Obviously, there is still just under 100 days to the election, and anything can happen.
But according to the bookies Trump is 4/6 odds on, while Harris is 7/5 against.
The betting shop is consistently a better forecaster than opinion polls which at the time of writing are forecasting a closer outcome.
I suspect that climate change religion will become a debating ground, as Trump tries to draw out Harris’s position.
It should be an easy target, together with the wokeness despised by the silent majority, particularly by those in middle America.
But on this, and climate change, it will be a question of how entrenched electoral views have become.

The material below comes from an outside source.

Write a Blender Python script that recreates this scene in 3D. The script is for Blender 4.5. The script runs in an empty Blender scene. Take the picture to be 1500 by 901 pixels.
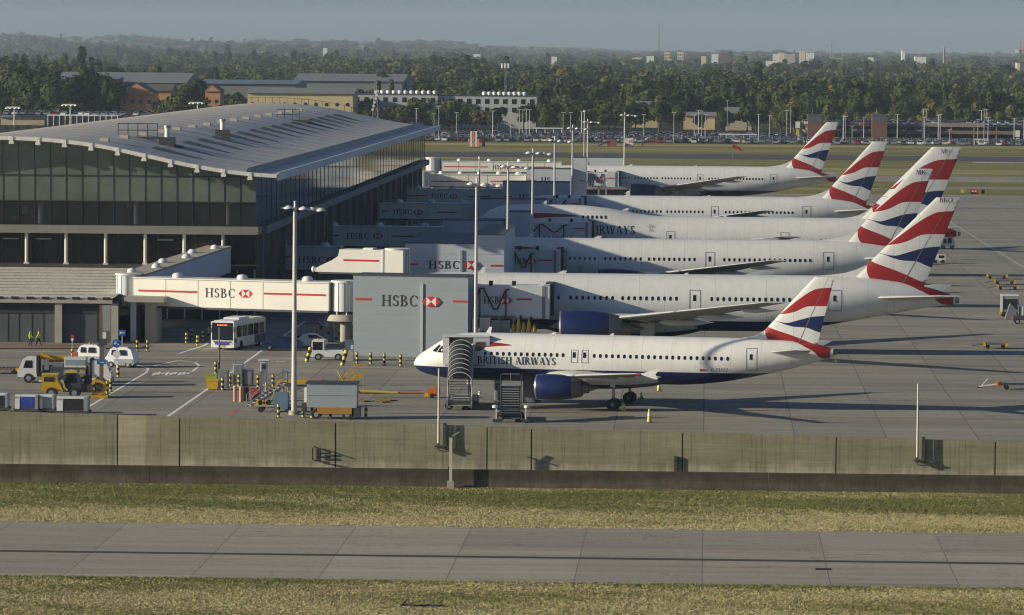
import bpy, bmesh, math, random
import numpy as np
from mathutils import Vector, Matrix
random.seed(7)
R = math.radians
sc = bpy.context.scene
col = sc.collection

# ---------------------------------------------------------------- camera
FPX = 6500.0                      # focal length in pixels of the 1500 px wide photograph
CAM = Vector((0, 0, 31.5))
YAW, PITCH, ROLL = math.atan(283 / FPX), math.atan(384.5 / FPX), 0.0075
hf = Vector((-math.sin(YAW), math.cos(YAW), 0)); r0 = Vector((math.cos(YAW), math.sin(YAW), 0))
cf = (hf * math.cos(PITCH) + Vector((0, 0, -math.sin(PITCH)))).normalized()
u0 = r0.cross(cf).normalized()
cr = r0 * math.cos(ROLL) + u0 * math.sin(ROLL)
cu = u0 * math.cos(ROLL) - r0 * math.sin(ROLL)
cam_d = bpy.data.cameras.new('camera'); cam = bpy.data.objects.new('camera', cam_d); col.objects.link(cam)
m = Matrix((cr, cu, -cf)).transposed().to_4x4(); m.translation = CAM; cam.matrix_world = m
cam_d.sensor_width = 36; cam_d.lens = 36 * FPX / 1500; cam_d.clip_start = 1; cam_d.clip_end = 60000
sc.camera = cam

# ---------------------------------------------------------------- light
SUN_EL, SUN_AZ = R(15.5), R(14.0)       # shadows run towards +X, turned SUN_AZ towards +Y
sdir = Vector((math.cos(SUN_AZ) * math.cos(SUN_EL), math.sin(SUN_AZ) * math.cos(SUN_EL), -math.sin(SUN_EL)))
w = bpy.data.worlds.new('World'); sc.world = w; w.use_nodes = True
nt = w.node_tree; bg = nt.nodes['Background']
sky = nt.nodes.new('ShaderNodeTexSky'); sky.sky_type = 'NISHITA'; sky.sun_disc = False
sky.sun_elevation = SUN_EL; sky.sun_rotation = math.atan2(-sdir.x, -sdir.y)
sky.air_density = 0.55; sky.dust_density = 1.0; sky.ozone_density = 3.3; sky.altitude = 30
nt.links.new(sky.outputs[0], bg.inputs[0]); bg.inputs[1].default_value = 0.075
sl = bpy.data.lights.new('sun', 'SUN'); sun = bpy.data.objects.new('sun', sl); col.objects.link(sun)
sl.energy = 4.8; sl.angle = R(0.5); sl.color = (1.0, 0.90, 0.70)
sun.rotation_mode = 'QUATERNION'; sun.rotation_quaternion = sdir.to_track_quat('-Z', 'Y')
sun.location = (-200, 300, 100)
sc.view_settings.view_transform = 'Standard'; sc.view_settings.look = 'None'
sc.view_settings.gamma = 1.0; sc.view_settings.exposure = 0.30
sc.render.engine = 'CYCLES'
cy = sc.cycles
cy.max_bounces = 4; cy.diffuse_bounces = 3; cy.glossy_bounces = 3; cy.transmission_bounces = 2
cy.volume_bounces = 0; cy.use_adaptive_sampling = True; cy.adaptive_threshold = 0.02; cy.filter_width = 1.15

# ---------------------------------------------------------------- placing: pixels of the photograph to points of the place
def ray(px, py):
    return cf + cr * ((px - 750) / FPX) + cu * ((450.5 - py) / FPX)
def G(px, py, z=0.0):
    d = ray(px, py); t = (z - CAM.z) / d.z
    return CAM + d * t
def W(px, py, d):
    return CAM + ray(px, py) * d
def AT(px, py, Y):                # the point on a pixel's ray at world depth Y
    d = ray(px, py)
    return CAM + d * (Y / d.y)
def X_at(px, Y):                  # world x of a pixel column at depth Y on the ground
    a, b = -500.0, 500.0
    d = ray(px, 300)
    return d.x / d.y * Y

# ---------------------------------------------------------------- materials
_m = {}
def mat(name, c, rough=0.6, metal=0.0, noise=0.0, scale=2.0, stretch=(1, 1, 1), bump=0.0, spec=None, c2=None, fac=(0.4, 0.6), emit=None):
    if name in _m: return _m[name]
    m = bpy.data.materials.new(name); m.use_nodes = True; _m[name] = m
    n = m.node_tree.nodes; l = m.node_tree.links; p = n['Principled BSDF']
    p.inputs['Base Color'].default_value = (*c, 1); p.inputs['Roughness'].default_value = rough
    p.inputs['Metallic'].default_value = metal
    if spec is not None: p.inputs['Specular IOR Level'].default_value = spec
    if emit: p.inputs['Emission Color'].default_value = (*emit[0], 1); p.inputs['Emission Strength'].default_value = emit[1]
    if noise > 0 or c2 is not None:
        tc = n.new('ShaderNodeTexCoord'); mp = n.new('ShaderNodeMapping'); mp.inputs['Scale'].default_value = stretch
        nz = n.new('ShaderNodeTexNoise'); nz.inputs['Scale'].default_value = scale; nz.inputs['Detail'].default_value = 6
        nz.inputs['Roughness'].default_value = 0.65
        l.new(tc.outputs['Object'], mp.inputs[0]); l.new(mp.outputs[0], nz.inputs['Vector'])
        rp = n.new('ShaderNodeValToRGB'); rp.color_ramp.elements[0].position = fac[0]; rp.color_ramp.elements[1].position = fac[1]
        if c2 is None:
            a = [max(0, v * (1 - noise)) for v in c]; b = [min(1, v * (1 + noise)) for v in c]
            rp.color_ramp.elements[0].position = 0.25; rp.color_ramp.elements[1].position = 0.75
        else: a, b = c, c2
        rp.color_ramp.elements[0].color = (*a, 1); rp.color_ramp.elements[1].color = (*b, 1)
        l.new(nz.outputs['Fac'], rp.inputs[0]); l.new(rp.outputs[0], p.inputs['Base Color'])
        if bump > 0:
            bp = n.new('ShaderNodeBump'); bp.inputs['Strength'].default_value = bump; bp.inputs['Distance'].default_value = 0.1
            l.new(nz.outputs['Fac'], bp.inputs['Height']); l.new(bp.outputs[0], p.inputs['Normal'])
    return m

def node_chain(m):
    n = m.node_tree.nodes; l = m.node_tree.links; p = n['Principled BSDF']
    return n, l, p
def add_noise(n, l, scale, stretch, detail=6, rough=0.6, coord='Object'):
    tc = n.new('ShaderNodeTexCoord'); mp = n.new('ShaderNodeMapping'); mp.inputs['Scale'].default_value = stretch
    nz = n.new('ShaderNodeTexNoise'); nz.inputs['Scale'].default_value = scale; nz.inputs['Detail'].default_value = detail
    nz.inputs['Roughness'].default_value = rough
    l.new(tc.outputs[coord], mp.inputs[0]); l.new(mp.outputs[0], nz.inputs['Vector'])
    return nz.outputs['Fac']
def ramp(n, l, src, stops):
    r = n.new('ShaderNodeValToRGB'); e = r.color_ramp.elements
    e[0].position, e[0].color = stops[0][0], (*stops[0][1], 1)
    e[1].position, e[1].color = stops[-1][0], (*stops[-1][1], 1)
    for q, c in stops[1:-1]:
        k = e.new(q); k.color = (*c, 1)
    l.new(src, r.inputs[0]); return r.outputs[0]
def mix(n, l, kind, fac, a, b):
    x = n.new('ShaderNodeMix'); x.data_type = 'RGBA'; x.blend_type = kind
    if isinstance(fac, float): x.inputs[0].default_value = fac
    else: l.new(fac, x.inputs[0])
    for v, i in ((a, 6), (b, 7)):
        if isinstance(v, tuple): x.inputs[i].default_value = (*v, 1)
        else: l.new(v, x.inputs[i])
    return x.outputs[2]
def grid_lines(n, l, step, width, ang=0.0, axes='xy', off=(0, 0)):
    """0 on a joint, 1 elsewhere"""
    tc = n.new('ShaderNodeTexCoord'); mp = n.new('ShaderNodeMapping'); mp.inputs['Rotation'].default_value = (0, 0, ang)
    mp.inputs['Location'].default_value = (off[0], off[1], 0)
    l.new(tc.outputs['Object'], mp.inputs[0]); sp = n.new('ShaderNodeSeparateXYZ'); l.new(mp.outputs[0], sp.inputs[0])
    outs = []
    for ax in axes:
        o = sp.outputs['xyz'.index(ax)]
        st = step['xyz'.index(ax)] if isinstance(step, (tuple, list)) else step
        a = n.new('ShaderNodeMath'); a.operation = 'PINGPONG'; a.inputs[1].default_value = st / 2; l.new(o, a.inputs[0])
        b = n.new('ShaderNodeMath'); b.operation = 'GREATER_THAN'; b.inputs[1].default_value = width / 2; l.new(a.outputs[0], b.inputs[0])
        outs.append(b.outputs[0])
    if len(outs) == 1: return outs[0]
    c = n.new('ShaderNodeMath'); c.operation = 'MULTIPLY'; l.new(outs[0], c.inputs[0]); l.new(outs[1], c.inputs[1])
    return c.outputs[0]

# apron concrete
def concrete_mat(name, base, dark, step, jw, jcol, ang=0.0, stain=0.35, off=(0, 0), streak=(0.02, 0.25, 1)):
    m = mat(name, base, 0.85); n, l, p = node_chain(m)
    big = ramp(n, l, add_noise(n, l, 1.0, streak, 5), [(0.35, dark), (0.62, base)])
    fine = ramp(n, l, add_noise(n, l, 3.0, (1, 1, 1), 5, 0.75), [(0.3, (0.82, 0.82, 0.82)), (0.7, (1.06, 1.06, 1.06))])
    c = mix(n, l, 'MULTIPLY', 1.0, big, fine)
    st = ramp(n, l, add_noise(n, l, 1.0, (0.012, 0.45, 1), 5, 0.6), [(0.3, (1.08, 1.08, 1.06)), (0.5, (1, 1, 1)), (0.68, (1 - stain,) * 3)])
    c = mix(n, l, 'MULTIPLY', 1.0, c, st)
    sp_ = ramp(n, l, add_noise(n, l, .42, (.7, 1.6, 1), 4, .55), [(.62, (1, 1, 1)), (.72, (.74, .73, .71))]); c = mix(n, l, 'MULTIPLY', 1.0, c, sp_)
    # slab to slab difference
    tc = n.new('ShaderNodeTexCoord'); mp = n.new('ShaderNodeMapping'); mp.inputs['Rotation'].default_value = (0, 0, ang)
    mp.inputs['Scale'].default_value = (1, 1, 0); mp.inputs['Location'].default_value = (off[0], off[1], 0)
    l.new(tc.outputs['Object'], mp.inputs[0])
    vd = n.new('ShaderNodeVectorMath'); vd.operation = 'DIVIDE'; sx, sy = (step if isinstance(step, tuple) else (step, step))[:2]
    vd.inputs[1].default_value = (sx, sy, 1); l.new(mp.outputs[0], vd.inputs[0])
    fl = n.new('ShaderNodeVectorMath'); fl.operation = 'FLOOR'
    ad = n.new('ShaderNodeVectorMath'); ad.operation = 'ADD'; ad.inputs[1].default_value = (0.0, 0.0, 0.5)
    l.new(vd.outputs[0], ad.inputs[0]); l.new(ad.outputs[0], fl.inputs[0])
    wn = n.new('ShaderNodeTexWhiteNoise'); l.new(fl.outputs[0], wn.inputs['Vector'])
    sv = ramp(n, l, wn.outputs['Value'], [(0.0, (0.86, 0.86, 0.86)), (1.0, (1.07, 1.07, 1.05))])
    c = mix(n, l, 'MULTIPLY', 1.0, c, sv)
    vo = n.new('ShaderNodeTexVoronoi'); vo.feature = 'DISTANCE_TO_EDGE'; vo.inputs['Scale'].default_value = .045; tcv = n.new('ShaderNodeTexCoord')
    dn = n.new('ShaderNodeTexNoise'); dn.inputs['Scale'].default_value = .35; dn.inputs['Detail'].default_value = 5; l.new(tcv.outputs['Object'], dn.inputs['Vector'])
    va = n.new('ShaderNodeVectorMath'); va.operation = 'MULTIPLY_ADD'; l.new(dn.outputs['Color'], va.inputs[0]); va.inputs[1].default_value = (9, 9, 0); l.new(tcv.outputs['Object'], va.inputs[2]); l.new(va.outputs[0], vo.inputs['Vector'])
    cr_ = ramp(n, l, vo.outputs['Distance'], [(0.0, (.62, .62, .62)), (0.004, (1, 1, 1))]); c = mix(n, l, 'MULTIPLY', 1.0, c, cr_)
    g = grid_lines(n, l, step if isinstance(step, tuple) else (step, step, step), jw, ang, 'xy', off)
    c = mix(n, l, 'MIX', g, jcol, c)
    l.new(c, p.inputs['Base Color'])
    bp = n.new('ShaderNodeBump'); bp.inputs['Strength'].default_value = 0.15; bp.inputs['Distance'].default_value = 0.05
    l.new(g, bp.inputs['Height']); l.new(bp.outputs[0], p.inputs['Normal'])
    return m
M_apron = concrete_mat('apron_concrete', (0.30, 0.28, 0.225), (0.245, 0.23, 0.185), (7.4, 7.4, 7.4), 0.10, (0.12, 0.115, 0.095))
M_road = concrete_mat('road_concrete', (0.365, 0.335, 0.265), (0.31, 0.287, 0.232), (8.4, 16.4, 8.0), 0.07, (0.14, 0.135, 0.11), stain=0.22, off=(0.0, 5.0))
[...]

Equally interesting will be the upset abroad, where today’s political leaders and those in the permanent establishments are the sons and daughters of the 1960s’ student rebels.
To greater or lesser degrees, governments presiding over the social degradation reflected in wokeness may not be influenced by a Trump presidency, so thoroughly brainwashed they have become.
But decarbonisation of the global economy will become a contentious matter.
Trump will almost certainly tear up Biden’s greenhouse gas reduction targets to howls of anguish from other western governments.
Even though they will not like it, they will have to modify their position.
So far, dissention on climate change politics has been almost totally suppressed, with the few qualified voices prepared to challenge assumptions routinely rejected.
Climate change is what unites the young leaders in the World Economic Forum.
Under Trump that will almost certainly change.
He would be ignorant of his political craft if on gaining office he didn’t rapidly commission and promote scientific reports denying Man’s influence on climate change, accompanied by more realistic assessments of the economic damage of the current climate change consensus.
Alternatively, if Harris wins (and we should not rule out that possibility) the current right-wing resistance epitomised by Milei in Argentina, the father of right-wing politics in Middle Europe Victor Orbán, and Italy’s Giorgia Meloni will become little more than fading beacons of hope in a rapidly deteriorating situation.